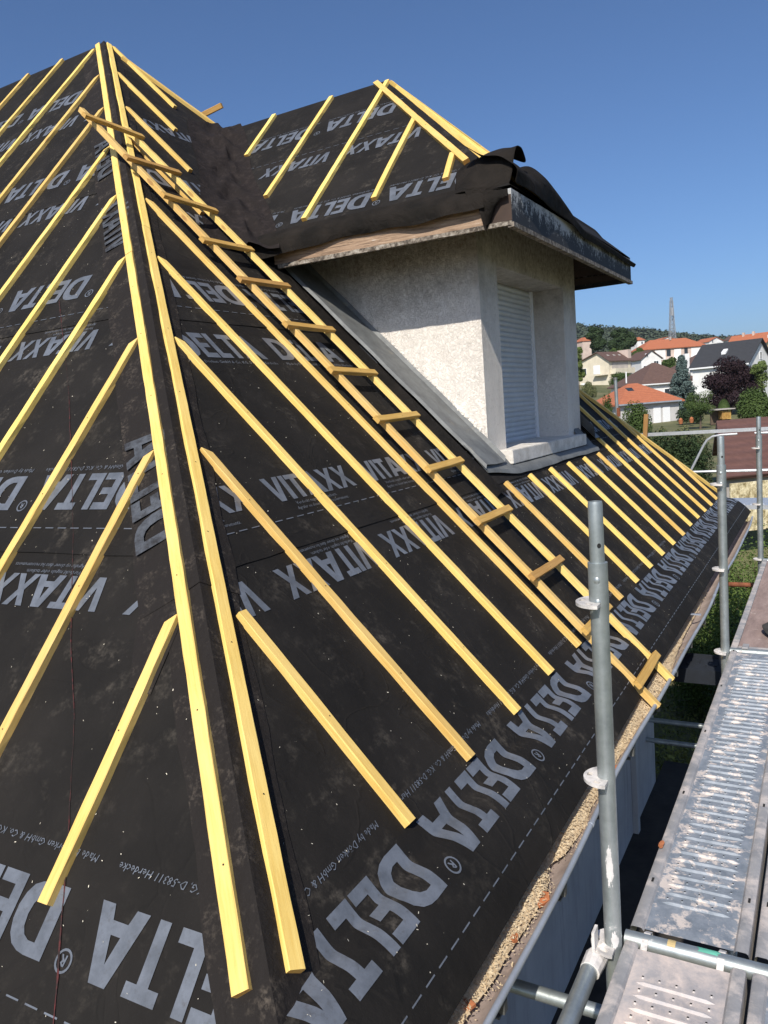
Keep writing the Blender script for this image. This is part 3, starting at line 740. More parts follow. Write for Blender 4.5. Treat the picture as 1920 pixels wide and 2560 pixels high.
# shutter of curved slats
bm = bmesh.new(); nsl = 31; h_ = (OZ1 - OZ0) / nsl
prev = None
for i in range(nsl):
    for j in range(6):
        t = j / 5; z = OZ0 + h_ * (i + t * .93); x = XS + .010 * math.sin(math.pi * t)
        row_ = [bm.verts.new((x, OY0 + .01, z)), bm.verts.new((x, OY1 - .085, z))]
        if prev: bm.faces.new((prev[0], prev[1], row_[1], row_[0]))
        prev = row_
    z = OZ0 + h_ * (i + 1) - .001; row_ = [bm.verts.new((XS - .004, OY0 + .01, z)), bm.verts.new((XS - .004, OY1 - .085, z))]
    bm.faces.new((prev[0], prev[1], row_[1], row_[0])); prev = row_
shutter = finish('roller_shutter', bm, 'shutter_white', dormer)
bm = bmesh.new(); box(bm, XS - .02, XS + .03, OY1 - .085, OY1 - .05, OZ0, OZ1); box(bm, XS - .02, XS + .012, OY1 - .045, OY1 - .002, OZ0, OZ1); box(bm, XS - .02, XS + .03, OY0 + .002, OY0 + .035, OZ0, OZ1)
bmesh.ops.bevel(bm, geom=bm.edges[:], offset=.003, segments=1, affect='EDGES'); finish('window_frame', bm, 'frame_white', dormer)
bm = bmesh.new(); box(bm, XS - .03, -2.165, Y1 + .165, 8.05, -.47, -.358)
bmesh.ops.bevel(bm, geom=bm.edges[:], offset=.006, segments=2, affect='EDGES'); finish('window_sill', bm, 'sill_paint', dormer)
# zinc flashing: side strip + upturn, apron
bm = bmesh.new()
def zz(x, o): return roofR_z(x) + o
n = 16; pr = None
for k in range(n + 1):
    x = -2.16 - k / n * 1.75; bumpy = .004 * math.sin(k * 1.7)
    r1 = [bm.verts.new((x, 5.30 + bumpy * 2, zz(x, .045))), bm.verts.new((x, 5.315 + bumpy, zz(x, .075) )), bm.verts.new((x, 5.50, zz(x, .062) + bumpy)), bm.verts.new((x, Y1 - .022, zz(x, .062))), bm.verts.new((x, Y1 - .008, zz(x, .105) + bumpy))]
    if pr:
        for i in range(4): bm.faces.new((pr[i], pr[i + 1], r1[i + 1], r1[i]))
    pr = r1
o = finish('side_flashing', bm, 'zinc_flashing', dormer); autosmooth(o, 50)
bm = bmesh.new(); pr = None; n = 40
for k in range(n + 1):
    t = k / n; y = 5.30 + t * 2.95; xo = -2.085 - .06 * max(0, 1 - t * 6); wv_ = .005 * math.sin(k * .31) + .002 * math.sin(k * .9)
    r1 = [bm.verts.new((xo, y, zz(xo, .012 + wv_ + .02))), bm.verts.new((xo - .012, y, zz(xo - .012, .05 + wv_ ))), bm.verts.new((-2.15, y, zz(-2.15, .035) + wv_ * .6 - .01)), bm.verts.new((-2.19 if 5.86 < y < 8.07 else -2.27, y, -.474 if 5.86 < y < 8.07 else zz(-2.27, .05))), bm.verts.new((-2.215 if 5.86 < y < 8.07 else -2.33, y, -.472 if 5.86 < y < 8.07 else zz(-2.33, .055)))]
    if pr:
        for i in range(4): bm.faces.new((pr[i], r1[i], r1[i + 1], pr[i + 1]))
    pr = r1
o = finish('apron_flashing', bm, 'zinc_flashing', dormer); autosmooth(o, 50)
bm = bmesh.new(); pr = None
for k in range(15):
    x = -2.16 - k / 14 * 1.5
    r1 = [bm.verts.new((x, Y2 + .26, zz(x, .04))), bm.verts.new((x, Y2 + .24, zz(x, .07))), bm.verts.new((x, Y2 + .05, zz(x, .07))), bm.verts.new((x, Y2 + .006, zz(x, .2)))]
    if pr:
        for i in range(3): bm.faces.new((pr[i], r1[i], r1[i + 1], pr[i + 1]))
    pr = r1
finish('far_side_flashing', bm, 'zinc_dark', dormer)
# membrane upstand beside the flashing (near side)
bm = bmesh.new(); pr = None
for k in range(29):
    x = -2.0 - k / 28 * 2.15; s_ = .012 * math.sin(k * .8)
    r1 = [bm.verts.new((x, 5.02 + s_, zz(x, .006))), bm.verts.new((x, 5.12 + s_ * .6, zz(x, .045 + s_ * .5))), bm.verts.new((x, 5.22, zz(x, .062))), bm.verts.new((x, 5.295, zz(x, .02)))]
    if pr:
        for i in range(3): bm.faces.new((pr[i], pr[i + 1], r1[i + 1], r1[i]))
    pr = r1
o = finish('membrane_upstand', bm, 'membrane_loose', dormer); autosmooth(o, 70)
# dormer roof membrane
def valley(z): return (DU - z) / TA
bm = bmesh.new()
xh = XF - (YM - YE)     # ridge end
def dgrid(fn, nu, nv):
    g = [[bm.verts.new(fn(i / nu, j / nv)) for j in range(nv + 1)] for i in range(nu + 1)]
    for i in range(nu):
        for j in range(nv):
            f = [g[i][j], g[i + 1][j], g[i + 1][j + 1], g[i][j + 1]]
            bm.faces.new(f)
def dl(u, v):   # left slope: v 0 eave..1 ridge, u 0 valley..1 hip
    z = ZT + (ZR - ZT) * v; y = YE + (YM - YE) * v; xa = valley(z) - .10; xb_ = XF + (xh - XF) * v
    wr = .02 * math.sin(v * 17) * max(0, 1 - u * 6); return Vector((xa + (xb_ - xa) * u, y, z + wr))
def dr(u, v):
    p_ = dl(u, v); p_.y = 2 * YM - p_.y; return p_
def df(u, v):
    z = ZT + (ZR - ZT) * v; x = XF + (xh - XF) * v; ya = YE + (YM - YE) * v; yb = 2 * YM - ya; return Vector((x, ya + (yb - ya) * u, z))
dgrid(dl, 26, 14); dgrid(dr, 26, 14); dgrid(df, 12, 12)
bmesh.ops.remove_doubles(bm, verts=bm.verts, dist=.0005); bmesh.ops.recalc_face_normals(bm, faces=bm.faces)
finish('dormer_membrane', bm, 'membrane', dormer)
# wrinkled valley sheet between main roof and dormer
bm = bmesh.new(); rnd = random.Random(5); NU, NV = 60, 26; g = []
for i in range(NU + 1):
    t = i / NU; z = 1.30 + (ZR - 1.25) * t; row_ = []
    xv = valley(z); yv = YE + (z - ZT) / TD
    for j in range(NV + 1):
        s_ = (j / NV - .5) * 2   # -1 main roof side .. 1 dormer side
        wdt = (.46 if j < NV / 2 else .30) + .03 * math.sin(t * 9)
        if s_ < 0: pos = Vector((xv, yv + s_ * wdt, z)); nr_ = NR; pos = Vector((xv, yv + s_ * wdt, -TA * xv + DU))
        else: pos = Vector((xv + s_ * wdt, yv, z)); nr_ = Vector((0, -TD, 1)).normalized()
        a_ = (1 - abs(s_)) ; lift = .0055 + .10 * a_ ** 2.2 * (1 + .35 * math.sin(t * 11)) + (.045 * noise.noise(Vector((t * 11, s_ * 2.6, 1))) + .022 * math.sin(t * 34 + s_ * 4)) * min(1, a_ * 1.6)
        nr_ = (NR * (1 - s_) + Vector((0, -TD, 1)).normalized() * (1 + s_)).normalized(); row_.append(bm.verts.new(pos + nr_ * max(.0055, lift)))
    g.append(row_)
for i in range(NU):
    for j in range(NV): bm.faces.new((g[i][j], g[i][j + 1], g[i + 1][j + 1], g[i + 1][j]))
bmesh.ops.recalc_face_normals(bm, faces=bm.faces)
o = finish('valley_membrane', bm, 'valley_membrane', dormer, smooth=True)
# dormer lettering (face coordinates: x, slope distance from the eave)
ND = Vector((0, -TD, 1)).normalized(); CD = math.hypot(1, TD)
def mD(x, a, off=.004): return Vector((x, YE + a / CD, ZT + TD * a / CD)) + ND * off
def arcD(z): return (z - ZT) / TD * CD
bm = bmesh.new()
hipc = ((XF, 0.0), (1 * CD, 1.0))   # keep x + a/CD < XF
hn = Vector((1.0, 1.0 / CD)).normalized(); cD = [((XF - .02, 0.0), (hn.x, hn.y)), ((valley(ZT) + .05, 0.0), tuple(-Vector((1.0, TD / CD / TA)).normalized()))]
row(bm, W_DELTA, .21, 'D', arcD(2.72), -3.29, -1, .0, 0, 3, mD, cD)
lines(bm, [(T_MADE, 0, 0)], arcD(2.72) + .04, -3.25, -1, 0, 2, mD, cD)
dashes(bm, -5.2, -2.8, arcD(2.34), mD, cD)
row(bm, W_VITA, .17, 'D', arcD(2.28), -2.82, -1, .12, 0, 4, mD, cD)
row(bm, W_DELTA, .20, 'D', arcD(1.66), -2.10, -1, .0, 0, 4, mD, cD)
lines(bm, [(T_MADE, 0, 0)], arcD(1.66) + .04, -2.05, -1, 0, 3, mD, cD)
finish('dormer_lettering', bm, 'print_ink', dormer)
# dormer battens
def dtop(x, y): return Vector((x, y, ZT + TD * (y - YE))) + ND * BT
for i, (x, ya, yb) in enumerate([(-4.90, 6.37, 6.96), (-4.20, 5.67, 6.96), (-3.56, 5.27, 6.93), (-2.96, 5.32, 6.22), (-2.385, 5.35, 5.62)]):
    board('roof_batten', dtop(x + .03, ya), dtop(x - .02, yb), .045, BT, ND, dormer, seed=100 + i)
def dhip(t, side):
    z = ZT + (ZR - ZT) * t; y = YE + (YM - YE) * t; x = XF + (xh - XF) * t
    if side == 'l': return Vector((x - .11, y, z)) + ND * (BT + .004)
    nf = Vector((1, 0, 1)).normalized(); return Vector((x, y + .11, z)) + nf * (BT + .004)
board('hip_batten', dhip(.175, 'l'), dhip(.99, 'l'), .05, .034, ND, dormer, seed=110)
board('hip_batten', dhip(.20, 'r'), dhip(.99, 'r'), .05, .034, (1, 0, 1), dormer, seed=111)
def ftop(x, y): return Vector((x, y, ZT + (XF - x) * (ZR - ZT) / (XF - xh))) + Vector((1, 0, 1)).normalized() * BT
for i, (y, xt_) in enumerate([(7.0, -3.52), (7.55, -3.0), (8.1, -2.45), (6.45, -3.0), (5.95, -2.5)]):
    board('roof_batten', ftop(-2.02 if y < 7.2 else xt_ + .18, y), ftop(xt_, y), .045, BT, (1, 0, 1), dormer, seed=120 + i)
def dhip2(t):
    z = ZT + (ZR - ZT) * t; y = 2 * YM - (YE + (YM - YE) * t); x = XF + (xh - XF) * t; return Vector((x, y - .10, z)) + Vector((1, 0, 1)).normalized() * (BT + .004)
board('hip_batten', dhip2(.34), dhip2(.97), .05, .034, (1, 0, 1), dormer, seed=126)
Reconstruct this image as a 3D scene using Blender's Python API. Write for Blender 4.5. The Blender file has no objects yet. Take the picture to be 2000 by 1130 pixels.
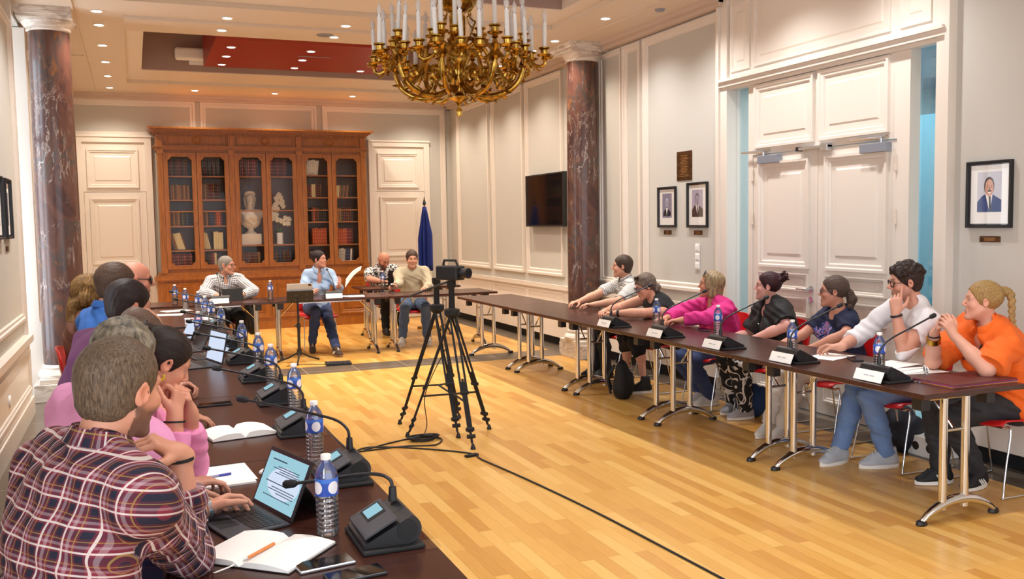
import bpy, math, random
import numpy as np
from mathutils import Vector, Matrix
random.seed(7)
SC = bpy.context.scene
COL = SC.collection
PI = math.pi

# ---------------------------------------------------------------- camera
def make_camera():
    yaw, pitch, roll = 0.387743, 0.0730525, 0.0160493
    F = Vector((math.sin(yaw)*math.cos(pitch), math.cos(yaw)*math.cos(pitch), -math.sin(pitch)))
    r = Vector((math.cos(yaw), -math.sin(yaw), 0)); u = r.cross(F)
    r2 = r*math.cos(roll) - u*math.sin(roll); u2 = u*math.cos(roll) + r*math.sin(roll)
    cam = bpy.data.cameras.new('camera'); cam.sensor_width = 36; cam.lens = 36*1800/2000
    cam.clip_start = 0.05
    o = bpy.data.objects.new('camera', cam); COL.objects.link(o)
    m = Matrix((( r2.x, u2.x, -F.x, 0), (r2.y, u2.y, -F.y, 0), (r2.z, u2.z, -F.z, 1.66), (0, 0, 0, 1)))
    o.matrix_world = m
    SC.camera = o
make_camera()

# ---------------------------------------------------------------- world, exposure, big daylight
w = bpy.data.worlds.new('world'); SC.world = w; w.use_nodes = True
w.node_tree.nodes['Background'].inputs[0].default_value = (0.90, 0.94, 1.0, 1)
w.node_tree.nodes['Background'].inputs[1].default_value = 2.0
SC.view_settings.view_transform = 'Standard'
SC.view_settings.look = 'None'
SC.view_settings.gamma = 1
SC.view_settings.exposure = 0.12
def area_light(name, loc, rot, sx, sy, power, color):
    l = bpy.data.lights.new(name, 'AREA'); l.shape = 'RECTANGLE'; l.size = sx; l.size_y = sy
    l.energy = power; l.color = color
    o = bpy.data.objects.new(name, l); COL.objects.link(o); o.location = loc; o.rotation_euler = rot
    return o
# daylight entering by the tall windows of the left wall (two are behind the camera's view)
area_light('window_daylight', (-1.6, 9.75, 1.9), (0, -PI/2, 0), 3.0, 0.8, 38, (0.80, 0.90, 1.0))
area_light('window_daylight', (-1.35, 4.6, 2.0), (0, -PI/2, 0), 2.6, 1.2, 22, (0.84, 0.92, 1.0))
area_light('window_daylight', (-1.35, 0.4, 2.0), (0, -PI/2, 0), 2.6, 1.6, 120, (0.88, 0.94, 1.0))
# warm cove light that washes the ceiling recess over the red panel
area_light('cove_light', (2.17, 12.2, 4.40), (PI, 0, 0), 2.0, 1.6, 30, (1.0, 0.74, 0.50))
DOWNLIGHT_POWER = 10.0
SPOT_COLOR = (1.0, 0.86, 0.70)        # warm lamps over the far bay
SPOT_NEAR = (1.0, 0.98, 0.96)         # whiter lamps over the near bay

# ---------------------------------------------------------------- tagging
def tag(o, label=None, cat=None, group=None, kind=None):
    if label: o['label'] = label
    if cat: o['category'] = cat
    if group: o['group'] = group
    if kind: o['kind'] = kind
    return o
def thing(name, label, cat, loc=(0, 0, 0), rz=0, group=None):
    o = bpy.data.objects.new(name, None); COL.objects.link(o)
    o.empty_display_size = 0.1; o.location = loc; o.rotation_euler = (0, 0, rz)
    return tag(o, label, cat, group)
KIDS = {}
def copy_tree(o, parent=None):
    c = o.copy(); COL.objects.link(c)
    if parent is not None:
        c.parent = parent; KIDS.setdefault(parent.name, []).append(c)
    for ch in list(KIDS.get(o.name, [])): copy_tree(ch, c)
    return c
def dup(o, loc, rz, label, group=None):
    c = copy_tree(o); c.location = loc; c.rotation_euler = (0, 0, rz); c['label'] = label
    if group: c['group'] = group
    elif 'group' in c.keys(): del c['group']
    return c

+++

» Aim: Keep the pictures out, and extract only the lines that begin at the one containing "Reconstruct this image" and end at the one containing "PI = math.pi", inclusive.

» Solution for this problem:
Reconstruct this image as a 3D scene using Blender's Python API. Write for Blender 4.5. The Blender file has no objects yet. Take the picture to be 2000 by 1130 pixels.
import bpy, math, random
import numpy as np
from mathutils import Vector, Matrix
random.seed(7)
SC = bpy.context.scene
COL = SC.collection
PI = math.pi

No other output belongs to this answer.